» **The exercise**: Exactly the lines from the start of the data through the line containing "bottle(-2.97,-.798,.28,.048,wh,wh,pb,'white bottle top" should be output, with both ends kept and nothing added.
════
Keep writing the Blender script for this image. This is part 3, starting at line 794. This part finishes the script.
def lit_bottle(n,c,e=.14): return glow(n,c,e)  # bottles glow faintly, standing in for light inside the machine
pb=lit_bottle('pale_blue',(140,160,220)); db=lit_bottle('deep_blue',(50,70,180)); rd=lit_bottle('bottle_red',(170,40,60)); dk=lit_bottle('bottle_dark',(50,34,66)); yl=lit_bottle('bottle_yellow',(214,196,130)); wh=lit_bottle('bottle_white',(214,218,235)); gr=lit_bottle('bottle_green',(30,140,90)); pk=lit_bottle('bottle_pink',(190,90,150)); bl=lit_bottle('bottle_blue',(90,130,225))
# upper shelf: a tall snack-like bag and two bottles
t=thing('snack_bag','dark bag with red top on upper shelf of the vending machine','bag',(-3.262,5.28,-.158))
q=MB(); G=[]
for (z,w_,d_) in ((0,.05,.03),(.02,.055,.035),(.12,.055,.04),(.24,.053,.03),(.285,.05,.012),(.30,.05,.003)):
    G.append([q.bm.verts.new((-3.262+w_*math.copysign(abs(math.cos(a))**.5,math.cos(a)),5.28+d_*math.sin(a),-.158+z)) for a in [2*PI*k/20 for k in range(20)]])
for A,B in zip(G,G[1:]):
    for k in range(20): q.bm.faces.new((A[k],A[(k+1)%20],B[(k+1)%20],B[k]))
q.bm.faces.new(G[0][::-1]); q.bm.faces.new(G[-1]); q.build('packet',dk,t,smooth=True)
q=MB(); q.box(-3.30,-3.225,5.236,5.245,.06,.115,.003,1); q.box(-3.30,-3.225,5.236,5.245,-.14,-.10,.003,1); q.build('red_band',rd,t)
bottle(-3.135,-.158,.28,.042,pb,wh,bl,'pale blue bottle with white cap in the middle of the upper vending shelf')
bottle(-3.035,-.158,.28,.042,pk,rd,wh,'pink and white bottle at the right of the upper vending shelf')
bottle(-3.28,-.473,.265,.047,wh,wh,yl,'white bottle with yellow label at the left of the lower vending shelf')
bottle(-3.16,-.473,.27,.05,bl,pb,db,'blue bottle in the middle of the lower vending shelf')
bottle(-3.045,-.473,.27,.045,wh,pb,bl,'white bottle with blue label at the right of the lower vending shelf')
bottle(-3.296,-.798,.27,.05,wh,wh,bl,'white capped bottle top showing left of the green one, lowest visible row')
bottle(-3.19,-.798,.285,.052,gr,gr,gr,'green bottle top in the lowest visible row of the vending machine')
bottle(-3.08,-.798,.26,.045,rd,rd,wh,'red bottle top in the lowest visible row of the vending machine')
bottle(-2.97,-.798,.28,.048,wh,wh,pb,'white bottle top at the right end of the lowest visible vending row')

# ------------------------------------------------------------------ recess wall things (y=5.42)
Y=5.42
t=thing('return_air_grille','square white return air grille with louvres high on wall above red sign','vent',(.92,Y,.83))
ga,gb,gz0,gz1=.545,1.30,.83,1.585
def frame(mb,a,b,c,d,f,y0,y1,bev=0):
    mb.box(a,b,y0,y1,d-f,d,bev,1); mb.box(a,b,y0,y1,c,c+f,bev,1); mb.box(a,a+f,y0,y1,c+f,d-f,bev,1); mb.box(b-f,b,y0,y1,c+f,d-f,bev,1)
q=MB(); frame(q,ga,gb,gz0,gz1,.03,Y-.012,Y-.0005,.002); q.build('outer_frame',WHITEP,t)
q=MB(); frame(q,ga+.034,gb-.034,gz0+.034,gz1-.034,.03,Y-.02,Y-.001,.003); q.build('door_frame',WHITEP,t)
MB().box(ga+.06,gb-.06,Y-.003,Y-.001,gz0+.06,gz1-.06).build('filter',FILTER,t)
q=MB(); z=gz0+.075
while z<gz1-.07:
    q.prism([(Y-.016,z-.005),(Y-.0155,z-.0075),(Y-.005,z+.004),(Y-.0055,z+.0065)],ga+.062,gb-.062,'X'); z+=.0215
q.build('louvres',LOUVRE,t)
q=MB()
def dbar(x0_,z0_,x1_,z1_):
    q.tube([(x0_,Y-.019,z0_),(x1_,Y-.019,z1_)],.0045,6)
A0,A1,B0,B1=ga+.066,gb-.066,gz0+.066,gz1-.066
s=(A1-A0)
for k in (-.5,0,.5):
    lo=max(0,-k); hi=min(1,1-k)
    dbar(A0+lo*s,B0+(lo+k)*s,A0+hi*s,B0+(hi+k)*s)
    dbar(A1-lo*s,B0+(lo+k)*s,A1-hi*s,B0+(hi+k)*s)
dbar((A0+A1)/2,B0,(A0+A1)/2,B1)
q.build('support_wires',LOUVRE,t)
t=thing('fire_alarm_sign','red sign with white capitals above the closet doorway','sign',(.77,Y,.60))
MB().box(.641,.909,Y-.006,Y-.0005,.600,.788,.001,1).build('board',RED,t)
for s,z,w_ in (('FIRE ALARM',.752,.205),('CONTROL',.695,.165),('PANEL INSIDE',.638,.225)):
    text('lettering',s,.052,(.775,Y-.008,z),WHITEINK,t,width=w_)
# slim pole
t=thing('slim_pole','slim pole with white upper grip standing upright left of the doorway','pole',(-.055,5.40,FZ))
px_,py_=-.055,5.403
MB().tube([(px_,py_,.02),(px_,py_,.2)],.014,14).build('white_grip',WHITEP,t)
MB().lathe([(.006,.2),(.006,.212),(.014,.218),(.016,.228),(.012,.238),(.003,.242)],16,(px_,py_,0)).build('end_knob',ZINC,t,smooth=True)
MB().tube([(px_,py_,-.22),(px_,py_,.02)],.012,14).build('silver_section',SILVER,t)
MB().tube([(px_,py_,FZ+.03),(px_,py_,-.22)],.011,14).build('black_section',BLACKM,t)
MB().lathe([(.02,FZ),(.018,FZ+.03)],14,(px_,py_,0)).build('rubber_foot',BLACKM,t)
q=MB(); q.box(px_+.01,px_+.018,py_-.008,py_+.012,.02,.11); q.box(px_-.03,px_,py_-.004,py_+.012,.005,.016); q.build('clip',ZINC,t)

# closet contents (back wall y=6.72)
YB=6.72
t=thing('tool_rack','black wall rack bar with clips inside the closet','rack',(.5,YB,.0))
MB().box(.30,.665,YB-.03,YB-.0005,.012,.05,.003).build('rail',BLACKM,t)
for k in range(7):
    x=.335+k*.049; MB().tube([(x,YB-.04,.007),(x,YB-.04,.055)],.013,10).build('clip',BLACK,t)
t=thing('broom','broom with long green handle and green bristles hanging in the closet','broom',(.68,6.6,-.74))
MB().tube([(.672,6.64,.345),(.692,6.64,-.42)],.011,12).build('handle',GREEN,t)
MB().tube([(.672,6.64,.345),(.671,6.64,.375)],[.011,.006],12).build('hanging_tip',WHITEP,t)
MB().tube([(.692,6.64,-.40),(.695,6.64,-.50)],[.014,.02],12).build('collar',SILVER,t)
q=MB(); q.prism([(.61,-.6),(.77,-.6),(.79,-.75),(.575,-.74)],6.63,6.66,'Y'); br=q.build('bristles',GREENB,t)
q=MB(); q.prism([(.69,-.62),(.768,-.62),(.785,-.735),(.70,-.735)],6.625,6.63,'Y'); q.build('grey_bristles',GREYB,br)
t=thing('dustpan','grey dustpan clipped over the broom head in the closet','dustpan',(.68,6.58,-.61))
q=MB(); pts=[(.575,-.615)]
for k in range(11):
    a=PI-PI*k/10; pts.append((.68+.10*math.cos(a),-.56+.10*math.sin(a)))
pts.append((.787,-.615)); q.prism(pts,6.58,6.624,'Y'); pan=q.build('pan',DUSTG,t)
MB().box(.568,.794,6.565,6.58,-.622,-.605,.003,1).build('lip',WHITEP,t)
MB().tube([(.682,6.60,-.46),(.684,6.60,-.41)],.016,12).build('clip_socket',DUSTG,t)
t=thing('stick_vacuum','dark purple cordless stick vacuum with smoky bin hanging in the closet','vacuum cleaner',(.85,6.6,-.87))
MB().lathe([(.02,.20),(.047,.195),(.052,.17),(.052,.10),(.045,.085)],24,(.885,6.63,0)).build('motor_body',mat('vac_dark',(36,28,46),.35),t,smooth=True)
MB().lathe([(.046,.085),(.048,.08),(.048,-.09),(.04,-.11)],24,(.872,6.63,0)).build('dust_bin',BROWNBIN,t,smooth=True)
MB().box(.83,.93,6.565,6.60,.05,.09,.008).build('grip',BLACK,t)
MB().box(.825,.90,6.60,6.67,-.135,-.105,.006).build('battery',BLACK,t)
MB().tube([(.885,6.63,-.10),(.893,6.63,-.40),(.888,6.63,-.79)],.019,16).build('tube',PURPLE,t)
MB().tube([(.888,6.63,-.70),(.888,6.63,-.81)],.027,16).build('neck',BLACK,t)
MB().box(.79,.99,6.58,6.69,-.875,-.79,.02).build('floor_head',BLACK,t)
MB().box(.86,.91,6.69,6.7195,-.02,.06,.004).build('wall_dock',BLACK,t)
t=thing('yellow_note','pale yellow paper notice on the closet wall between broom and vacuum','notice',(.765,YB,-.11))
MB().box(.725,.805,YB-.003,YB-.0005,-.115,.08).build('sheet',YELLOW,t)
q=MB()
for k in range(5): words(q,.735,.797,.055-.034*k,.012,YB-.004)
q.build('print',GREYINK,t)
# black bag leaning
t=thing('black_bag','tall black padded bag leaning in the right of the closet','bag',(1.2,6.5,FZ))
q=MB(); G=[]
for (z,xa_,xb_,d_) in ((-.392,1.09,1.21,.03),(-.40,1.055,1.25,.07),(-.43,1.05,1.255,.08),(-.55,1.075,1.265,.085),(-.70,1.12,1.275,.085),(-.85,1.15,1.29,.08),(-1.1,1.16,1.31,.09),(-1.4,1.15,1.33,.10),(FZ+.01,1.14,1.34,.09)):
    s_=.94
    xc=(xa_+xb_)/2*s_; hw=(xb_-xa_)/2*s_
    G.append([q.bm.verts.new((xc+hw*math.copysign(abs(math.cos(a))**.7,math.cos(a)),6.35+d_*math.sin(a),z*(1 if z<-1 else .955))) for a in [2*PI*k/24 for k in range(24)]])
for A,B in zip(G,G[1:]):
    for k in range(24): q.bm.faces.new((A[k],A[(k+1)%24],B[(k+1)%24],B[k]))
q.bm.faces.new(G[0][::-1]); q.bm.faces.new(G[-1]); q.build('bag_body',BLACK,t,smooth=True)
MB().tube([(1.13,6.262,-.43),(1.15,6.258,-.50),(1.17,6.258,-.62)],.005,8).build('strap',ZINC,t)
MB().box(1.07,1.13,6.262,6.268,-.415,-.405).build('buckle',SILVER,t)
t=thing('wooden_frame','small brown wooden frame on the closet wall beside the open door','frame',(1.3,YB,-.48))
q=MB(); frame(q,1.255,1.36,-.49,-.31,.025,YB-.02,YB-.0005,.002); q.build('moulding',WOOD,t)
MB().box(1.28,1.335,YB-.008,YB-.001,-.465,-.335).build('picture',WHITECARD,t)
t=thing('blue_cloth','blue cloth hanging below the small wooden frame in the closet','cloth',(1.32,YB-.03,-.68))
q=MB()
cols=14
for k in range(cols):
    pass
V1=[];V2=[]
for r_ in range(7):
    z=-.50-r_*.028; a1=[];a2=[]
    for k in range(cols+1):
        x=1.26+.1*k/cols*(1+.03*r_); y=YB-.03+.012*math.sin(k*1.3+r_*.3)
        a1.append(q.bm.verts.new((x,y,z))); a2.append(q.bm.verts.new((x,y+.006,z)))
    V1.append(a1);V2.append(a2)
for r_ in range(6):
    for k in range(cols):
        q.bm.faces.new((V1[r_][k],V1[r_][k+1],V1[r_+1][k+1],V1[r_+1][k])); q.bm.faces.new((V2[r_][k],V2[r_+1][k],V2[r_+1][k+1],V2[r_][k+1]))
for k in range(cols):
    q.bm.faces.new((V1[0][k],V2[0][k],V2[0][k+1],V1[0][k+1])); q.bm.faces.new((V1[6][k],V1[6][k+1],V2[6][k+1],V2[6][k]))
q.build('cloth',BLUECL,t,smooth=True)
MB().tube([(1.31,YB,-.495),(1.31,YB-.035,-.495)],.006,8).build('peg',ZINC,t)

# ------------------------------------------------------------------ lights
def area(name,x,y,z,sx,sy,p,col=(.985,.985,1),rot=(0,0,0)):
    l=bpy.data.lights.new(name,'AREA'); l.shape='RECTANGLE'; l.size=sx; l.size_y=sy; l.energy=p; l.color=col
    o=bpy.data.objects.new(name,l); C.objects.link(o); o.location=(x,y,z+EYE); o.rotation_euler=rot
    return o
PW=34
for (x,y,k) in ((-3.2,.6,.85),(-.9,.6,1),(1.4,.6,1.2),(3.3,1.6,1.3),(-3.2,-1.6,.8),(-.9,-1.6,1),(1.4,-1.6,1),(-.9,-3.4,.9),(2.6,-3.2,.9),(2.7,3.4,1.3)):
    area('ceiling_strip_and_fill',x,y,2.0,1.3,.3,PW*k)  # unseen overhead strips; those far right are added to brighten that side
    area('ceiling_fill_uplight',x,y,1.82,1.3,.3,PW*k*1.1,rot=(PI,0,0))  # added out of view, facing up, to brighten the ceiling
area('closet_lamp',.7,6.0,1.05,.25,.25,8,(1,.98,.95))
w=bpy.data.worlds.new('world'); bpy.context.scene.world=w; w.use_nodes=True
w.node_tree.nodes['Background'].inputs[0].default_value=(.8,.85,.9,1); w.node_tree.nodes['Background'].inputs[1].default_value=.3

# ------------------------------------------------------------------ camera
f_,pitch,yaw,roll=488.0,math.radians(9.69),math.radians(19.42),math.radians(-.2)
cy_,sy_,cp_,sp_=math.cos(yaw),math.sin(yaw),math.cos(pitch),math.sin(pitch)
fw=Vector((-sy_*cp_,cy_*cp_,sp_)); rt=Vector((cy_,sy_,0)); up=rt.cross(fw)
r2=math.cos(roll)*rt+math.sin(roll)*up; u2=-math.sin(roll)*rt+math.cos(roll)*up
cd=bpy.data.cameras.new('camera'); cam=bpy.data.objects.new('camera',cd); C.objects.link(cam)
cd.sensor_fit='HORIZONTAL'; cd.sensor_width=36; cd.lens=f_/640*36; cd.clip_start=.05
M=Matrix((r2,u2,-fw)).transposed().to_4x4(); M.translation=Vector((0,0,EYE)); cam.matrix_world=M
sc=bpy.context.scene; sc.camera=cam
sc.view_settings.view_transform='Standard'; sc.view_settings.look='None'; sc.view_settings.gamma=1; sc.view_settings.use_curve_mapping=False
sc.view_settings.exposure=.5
════
» **Result of the task**:
Keep writing the Blender script for this image. This is part 3, starting at line 794. This part finishes the script.
def lit_bottle(n,c,e=.14): return glow(n,c,e)  # bottles glow faintly, standing in for light inside the machine
pb=lit_bottle('pale_blue',(140,160,220)); db=lit_bottle('deep_blue',(50,70,180)); rd=lit_bottle('bottle_red',(170,40,60)); dk=lit_bottle('bottle_dark',(50,34,66)); yl=lit_bottle('bottle_yellow',(214,196,130)); wh=lit_bottle('bottle_white',(214,218,235)); gr=lit_bottle('bottle_green',(30,140,90)); pk=lit_bottle('bottle_pink',(190,90,150)); bl=lit_bottle('bottle_blue',(90,130,225))
# upper shelf: a tall snack-like bag and two bottles
t=thing('snack_bag','dark bag with red top on upper shelf of the vending machine','bag',(-3.262,5.28,-.158))
q=MB(); G=[]
for (z,w_,d_) in ((0,.05,.03),(.02,.055,.035),(.12,.055,.04),(.24,.053,.03),(.285,.05,.012),(.30,.05,.003)):
    G.append([q.bm.verts.new((-3.262+w_*math.copysign(abs(math.cos(a))**.5,math.cos(a)),5.28+d_*math.sin(a),-.158+z)) for a in [2*PI*k/20 for k in range(20)]])
for A,B in zip(G,G[1:]):
    for k in range(20): q.bm.faces.new((A[k],A[(k+1)%20],B[(k+1)%20],B[k]))
q.bm.faces.new(G[0][::-1]); q.bm.faces.new(G[-1]); q.build('packet',dk,t,smooth=True)
q=MB(); q.box(-3.30,-3.225,5.236,5.245,.06,.115,.003,1); q.box(-3.30,-3.225,5.236,5.245,-.14,-.10,.003,1); q.build('red_band',rd,t)
bottle(-3.135,-.158,.28,.042,pb,wh,bl,'pale blue bottle with white cap in the middle of the upper vending shelf')
bottle(-3.035,-.158,.28,.042,pk,rd,wh,'pink and white bottle at the right of the upper vending shelf')
bottle(-3.28,-.473,.265,.047,wh,wh,yl,'white bottle with yellow label at the left of the lower vending shelf')
bottle(-3.16,-.473,.27,.05,bl,pb,db,'blue bottle in the middle of the lower vending shelf')
bottle(-3.045,-.473,.27,.045,wh,pb,bl,'white bottle with blue label at the right of the lower vending shelf')
bottle(-3.296,-.798,.27,.05,wh,wh,bl,'white capped bottle top showing left of the green one, lowest visible row')
bottle(-3.19,-.798,.285,.052,gr,gr,gr,'green bottle top in the lowest visible row of the vending machine')
bottle(-3.08,-.798,.26,.045,rd,rd,wh,'red bottle top in the lowest visible row of the vending machine')
bottle(-2.97,-.798,.28,.048,wh,wh,pb,'white bottle top at the right end of the lowest visible vending row')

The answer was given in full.